Cari amici di dolore, se devo continuare a raccontare fiabe a mia figlia, debbo scrivervi, non per un semplice sostegno, o per un atto di solidarietà visibile, ma perché anche il dolore di una tragedia è un patrimonio dell'umanità, come le Piramidi o il Colosseo. E' come un lontano rullo di tamburi che ridesta la nostra anima dal suo lungo sonno e la chiama a tornare in se. E' lo squillo delle trombe del Giudizio che, udite solo dallo spirito umano più autentico, chiamano a raccolta le coscienze.

Quando il Principe, baciando la Principessa, la risveglia, sono tutte le generazioni di sogni che tornano a rivivere. Anche le nostre generazioni che, in noi stessi, giacciono sotto anni di terremoti emotivi. Mia figlia vuole che le racconti sempre qualche storia d'amore e di magia. Quando, la sera, giungo all'immancabile epilogo del racconto, mi dice: "Buone notte pà" e si addormenta serena, perché conosce la saggezza del risveglio, all'indomani, essendo lei stessa divenuta Principessa.
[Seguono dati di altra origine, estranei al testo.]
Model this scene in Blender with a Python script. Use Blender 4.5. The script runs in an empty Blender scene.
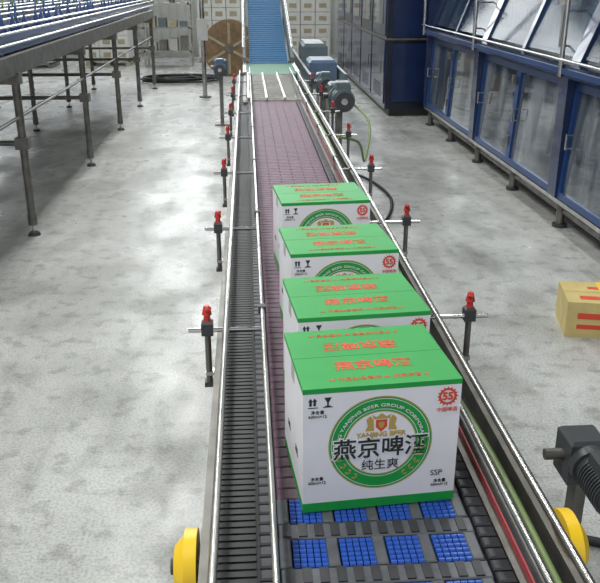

Io chiudo il libro. Non so cosa riserva il futuro per me, per lei, per tutti noi. Non sono saggio come l'infanzia di mia figlia che è sempre ottimista per il futuro perché conosce tutto sul cuore del presente. Ma se ho condiviso veramente l'attimo comune e fuggente della speranza della fiaba della sera, i nostri cuori sofferenti, cari amici, saranno meno frammentati nella loro disperata e impotente solitudine. E' l'impegno minimo che devo alla parte di tutta la nostra infanzia che in quella triste giornata di fine ottobre ci ha lasciato.